Ekudu believes that if Uganda’s education system was competitive, then Ugandan universities would compete favourably. He says: “Our students have a narrow outlook. That is why they fail to answer the questions.”

Mandy, too, believes that our education system is lopsided; with a narrow knowledge base. He says it is hard to get a person who is good in all sectors from our system.

“Students lack certain skills; hence having little memory, leading to very little retention of facts in the head,” Mandy says.

Connie Kateeba, the director of the National Curriculum Development Centre (NCDC), says they have received complaints from the public that point to the fact that products from our schools have very low writing and comprehension levels. “Students have very low numeracy and literacy skills,” she says.

The education ministry spokesperson, Aggrey Kibenge, says due to the inherent weaknesses in the system, the ministry, through NCDC, has come up with a new curriculum.

“We have done our own tests with UNEB (Uganda National Examinations Board) and found out that literacy and numeracy was still a problem in primary schools,” says Kibenge.

He says most pupils leave primary level with a very weak foundation, adding that if one leaves primary without numeracy and literacy skills, it is indeed hard for such a student to cope with education system at higher levels.

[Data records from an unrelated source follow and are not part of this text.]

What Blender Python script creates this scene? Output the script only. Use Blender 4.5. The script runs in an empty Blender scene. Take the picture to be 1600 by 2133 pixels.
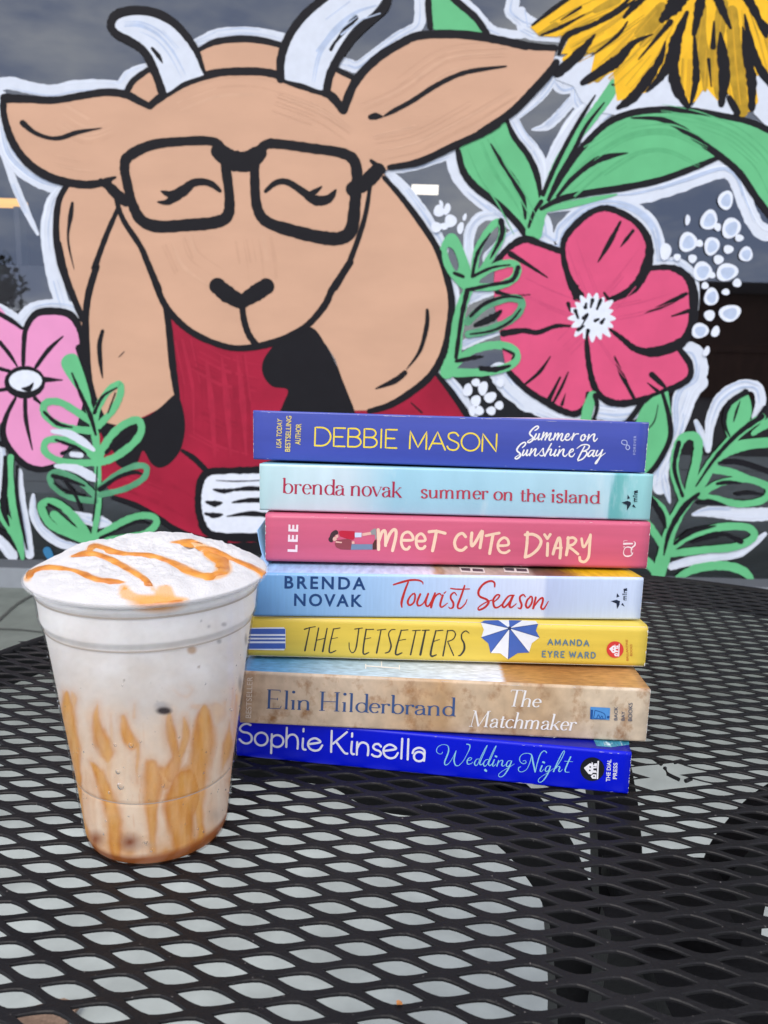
import bpy, bmesh, math, random
import numpy as np
from mathutils import Vector, Matrix, Euler
from mathutils.geometry import tessellate_polygon

random.seed(7)
rng = np.random.RandomState(7)
S = bpy.context.scene
COL = S.collection
TZ = 0.74                      # height of the table top above the pavement

# ------------------------------------------------------------------ camera
F_PX = 1650.0
CAM = Vector((0.0, 0.0, TZ + 0.212))
PITCH = math.atan((1066.5 - 740.0) / F_PX)
ROLL = math.radians(1.5)
_F = Vector((0, math.cos(PITCH), -math.sin(PITCH)))
_R = Vector((1, 0, 0))
_U = _R.cross(_F)
CR = (math.cos(ROLL) * _R + math.sin(ROLL) * _U).normalized()
CU = (-math.sin(ROLL) * _R + math.cos(ROLL) * _U).normalized()
cd = bpy.data.cameras.new('camera')
cam = bpy.data.objects.new('camera', cd)
COL.objects.link(cam)
M = Matrix((CR, CU, -_F)).transposed().to_4x4()
M.translation = CAM
cam.matrix_world = M
cd.sensor_fit = 'VERTICAL'
cd.sensor_height = 24.0
cd.lens = 24.0 * F_PX / 2133.0
cd.clip_start = 0.01
cd.clip_end = 600
cd.dof.use_dof = True
cd.dof.focus_distance = 0.40
cd.dof.aperture_fstop = 14.0
S.camera = cam

# ------------------------------------------------------------------ world and sun
SUN_EL, SUN_ROT = math.radians(48), math.radians(200)
W = bpy.data.worlds.new('World')
S.world = W
W.use_nodes = True
nt = W.node_tree
nt.nodes.clear()
o_ = nt.nodes.new('ShaderNodeOutputWorld')
bg = nt.nodes.new('ShaderNodeBackground')
sky = nt.nodes.new('ShaderNodeTexSky')
sky.sky_type = 'NISHITA'
sky.sun_disc = False
sky.sun_elevation = SUN_EL
sky.sun_rotation = SUN_ROT
tc = nt.nodes.new('ShaderNodeTexCoord')
mp = nt.nodes.new('ShaderNodeMapping')
mp.inputs['Scale'].default_value = (1.3, 1.3, 3.6)
nz = nt.nodes.new('ShaderNodeTexNoise')
nz.inputs['Scale'].default_value = 2.6
nz.inputs['Detail'].default_value = 6
nz.inputs['Roughness'].default_value = 0.62
rp = nt.nodes.new('ShaderNodeValToRGB')
rp.color_ramp.elements[0].position = 0.40
rp.color_ramp.elements[0].color = (4.9, 5.6, 8.0, 1)
rp.color_ramp.elements[1].position = 0.66
rp.color_ramp.elements[1].color = (15.0, 14.2, 13.4, 1)
mx = nt.nodes.new('ShaderNodeMix')
mx.data_type = 'RGBA'
mx.inputs[0].default_value = 0.86
L = nt.links.new
L(tc.outputs['Generated'], mp.inputs[0]); L(mp.outputs[0], nz.inputs['Vector'])
L(nz.outputs['Fac'], rp.inputs[0])
L(sky.outputs[0], mx.inputs[6]); L(rp.outputs[0], mx.inputs[7])
L(mx.outputs[2], bg.inputs[0])
bg.inputs[1].default_value = 0.11
L(bg.outputs[0], o_.inputs[0])

sd = bpy.data.lights.new('sun', 'SUN')
sd.energy = 1.3
sd.angle = math.radians(25)
sd.color = (1.0, 0.93, 0.83)
so = bpy.data.objects.new('sun', sd)
COL.objects.link(so)
sv = Vector((math.sin(SUN_ROT) * math.cos(SUN_EL), math.cos(SUN_ROT) * math.cos(SUN_EL), math.sin(SUN_EL)))
so.rotation_euler = sv.to_track_quat('Z', 'Y').to_euler()
so.location = (0, -3, 6)
S.view_settings.view_transform = 'Standard'
S.view_settings.look = 'None'
S.view_settings.gamma = 1
S.view_settings.exposure = 0.58

# ------------------------------------------------------------------ geometry of the view (used to measure where things stand)
def ray(x, y):
    return _F + CR * ((x - 800) / F_PX) + CU * ((1066.5 - y) / F_PX)
def at_z(x, y, z):
    d = ray(x, y); return CAM + d * ((z - CAM.z) / d.z)
def at_y(x, y, Y):
    d = ray(x, y); return CAM + d * ((Y - CAM.y) / d.y)
def proj(P):
    v = Vector(P) - CAM; z = v.dot(_F)
    return 800 + F_PX * v.dot(CR) / z, 1066.5 - F_PX * v.dot(CU) / z

# ------------------------------------------------------------------ materials
def lin(c):
    return tuple(((v / 255) / 12.92 if v / 255 <= .04045 else ((v / 255 + .055) / 1.055) ** 2.4) for v in c)
def nodes(m):
    m.use_nodes = True
    t = m.node_tree
    return t, t.nodes['Principled BSDF'], t.nodes, t.links.new
def setp(b, name, v):
    if name in b.inputs: b.inputs[name].default_value = v
def mat(name, rgb, rough=0.5, var=0.0, scale=40.0, stretch=(1, 1, 1), bump=0.0, bscale=None, metal=0.0, spec=0.5, coat=0.0, k=0.9, coords='Object', dark=None):
    """plain painted / printed surface with an irregular tone and a fine bump"""
    m = bpy.data.materials.new(name)
    t, b, N, Lk = nodes(m)
    c = [v * k for v in lin(rgb)]
    setp(b, 'Roughness', rough); setp(b, 'Metallic', metal); setp(b, 'Specular IOR Level', spec); setp(b, 'Coat Weight', coat)
    if var > 0 or bump > 0:
        tc = N.new('ShaderNodeTexCoord'); mp = N.new('ShaderNodeMapping'); mp.inputs['Scale'].default_value = stretch
        Lk(tc.outputs[coords], mp.inputs[0])
    if var > 0:
        nz = N.new('ShaderNodeTexNoise'); nz.inputs['Scale'].default_value = scale; nz.inputs['Detail'].default_value = 5
        Lk(mp.outputs[0], nz.inputs['Vector'])
        r = N.new('ShaderNodeValToRGB')
        d = [v * k for v in lin(dark)] if dark else [v * (1 - var) for v in c]
        hi = [min(1, v * (1 + var * .5)) for v in c] if not dark else c
        r.color_ramp.elements[0].position = .3; r.color_ramp.elements[0].color = (*d, 1)
        r.color_ramp.elements[1].position = .7; r.color_ramp.elements[1].color = (*hi, 1)
        Lk(nz.outputs['Fac'], r.inputs[0]); Lk(r.outputs[0], b.inputs['Base Color'])
    else:
        b.inputs['Base Color'].default_value = (*c, 1)
    if bump > 0:
        n2 = N.new('ShaderNodeTexNoise'); n2.inputs['Scale'].default_value = bscale or scale * 2; n2.inputs['Detail'].default_value = 4
        Lk(mp.outputs[0], n2.inputs['Vector'])
        bp = N.new('ShaderNodeBump'); bp.inputs['Strength'].default_value = bump; bp.inputs['Distance'].default_value = .001
        Lk(n2.outputs['Fac'], bp.inputs['Height']); Lk(bp.outputs[0], b.inputs['Normal'])
    return m
def ramp_mat(name, stops, length, rough=.38, noise=0.0, nscale=60, nstretch=(1, 1, 1), warp=0.0, k=.9, spec=.5, bump=.05, mixc=None, mixscale=30, mixthr=(.5, .7)):
    """a printed picture that changes along the book (object x), with grain"""
    m = bpy.data.materials.new(name)
    t, b, N, Lk = nodes(m)
    setp(b, 'Roughness', rough); setp(b, 'Specular IOR Level', spec)
    tc = N.new('ShaderNodeTexCoord'); sp = N.new('ShaderNodeSeparateXYZ'); Lk(tc.outputs['Object'], sp.inputs[0])
    mp = N.new('ShaderNodeMapping'); mp.inputs['Scale'].default_value = nstretch; Lk(tc.outputs['Object'], mp.inputs[0])
    nz = N.new('ShaderNodeTexNoise'); nz.inputs['Scale'].default_value = nscale; nz.inputs['Detail'].default_value = 6; Lk(mp.outputs[0], nz.inputs['Vector'])
    d = N.new('ShaderNodeMath'); d.operation = 'DIVIDE'; d.inputs[1].default_value = length; Lk(sp.outputs[0], d.inputs[0])
    a = N.new('ShaderNodeMath'); a.operation = 'MULTIPLY_ADD'; a.inputs[1].default_value = warp; Lk(nz.outputs['Fac'], a.inputs[0])
    s0 = N.new('ShaderNodeMath'); s0.operation = 'SUBTRACT'; s0.inputs[1].default_value = warp * .5
    Lk(d.outputs[0], a.inputs[2]); Lk(a.outputs[0], s0.inputs[0])
    r = N.new('ShaderNodeValToRGB'); els = r.color_ramp.elements
    while len(els) < len(stops): els.new(.5)
    for e, (p, c) in zip(els, stops):
        e.position = p
    for e, (p, c) in zip(els, stops):
        e.color = (*[v * k for v in lin(c)], 1)
    Lk(s0.outputs[0], r.inputs[0])
    last = r.outputs[0]
    if mixc:
        n3 = N.new('ShaderNodeTexNoise'); n3.inputs['Scale'].default_value = mixscale; n3.inputs['Detail'].default_value = 7; n3.inputs['Roughness'].default_value = .65
        Lk(mp.outputs[0], n3.inputs['Vector'])
        mr = N.new('ShaderNodeMapRange'); mr.inputs[1].default_value = mixthr[0]; mr.inputs[2].default_value = mixthr[1]; Lk(n3.outputs['Fac'], mr.inputs[0])
        mm = N.new('ShaderNodeMix'); mm.data_type = 'RGBA'; Lk(mr.outputs[0], mm.inputs[0]); Lk(last, mm.inputs[6])
        mm.inputs[7].default_value = (*[v * k for v in lin(mixc)], 1); last = mm.outputs[2]
    if noise > 0:
        v = N.new('ShaderNodeMapRange'); v.inputs[1].default_value = .3; v.inputs[2].default_value = .7
        v.inputs[3].default_value = 1 - noise; v.inputs[4].default_value = 1 + noise * .6; Lk(nz.outputs['Fac'], v.inputs[0])
        vm = N.new('ShaderNodeVectorMath'); vm.operation = 'SCALE'; Lk(last, vm.inputs[0]); Lk(v.outputs[0], vm.inputs['Scale']); last = vm.outputs[0]
    Lk(last, b.inputs['Base Color'])
    if bump > 0:
        n2 = N.new('ShaderNodeTexNoise'); n2.inputs['Scale'].default_value = 900; Lk(tc.outputs['Object'], n2.inputs['Vector'])
        bp = N.new('ShaderNodeBump'); bp.inputs['Strength'].default_value = bump; bp.inputs['Distance'].default_value = .0003
        Lk(n2.outputs['Fac'], bp.inputs['Height']); Lk(bp.outputs[0], b.inputs['Normal'])
    return m

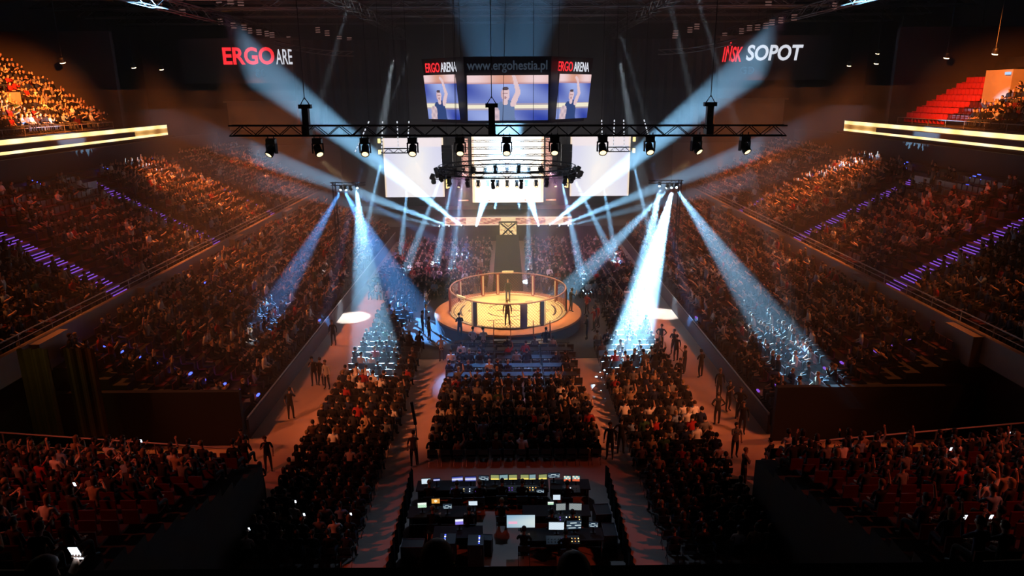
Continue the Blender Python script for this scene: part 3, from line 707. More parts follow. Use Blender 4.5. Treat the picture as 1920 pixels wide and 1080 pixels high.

Mandy in supporting the complete overhaul of the education system, said: “Our students have a very slow speed of thought, analysis of issues, observation of facts and manipulation of figures.”

He decried the culture of students just listening to teachers and copying notes. “Even thinking itself is a problem,” he said, adding that the brain must be developed deliberately through exercises.

“Physical education is a very critical form of brain training but how many schools have a programme on it?” he asks.
But probably the worst catastrophe is that the teachers are unknowledgeable, with some of them teaching concepts they do not understand.

“I was talking to 500 teachers in Hoima when I asked them how many had read Constitution and only three had. If a teacher who is supposed to teach students has never read the C onstitution what knowledge can he pass across?” Mandy wondered.
Kibenge blames the colonial education system inherited at independent that the country has used for decades as the main cause of inconsistencies in the education system.

However, critics argue that the colonial education system seemed to have provided even better products than today’s.
“It is the same system that produced the top managers in this country today,” he said.

The Chinese system of education
China has a nationwide system of public education, which includes primary schools, middle schools (lower and upper), and universities. Nine years of education is compulsory for all students. Education is the responsibility of the Ministry of Education.The education system provides free primary education for six years(some provinces may have 5 years for primary school but 4 years for middle school), starting at age seven or six, followed by six years of secondary education for ages 12 to 18. At this level, there are three years of middle school and three years of high school.

The Ministry of Education reported a 99 percent attendance rate for primary school and an 80 percent rate for both primary and middle schools. Since free higher education was abolished in 1985, applicants to colleges and universities competed for scholarships based on academic ability Private schools have been allowed since the early 1980s. The population has had on average only 6.2 years of schooling, but in 1986 the goal of nine years of compulsory education by 2000 was established. The total literacy rate in China was 90.8% (male 95.1%; female 86.5%), based on 2002 estimates.

In 2003 China supported 1,552 instituions of higher learning(colleges and universities) and their 725,000 professors and 11 million students.
The total literacy rate in China was 90.8%(male 95.1%;female 86.5%)based on 2002 estimates.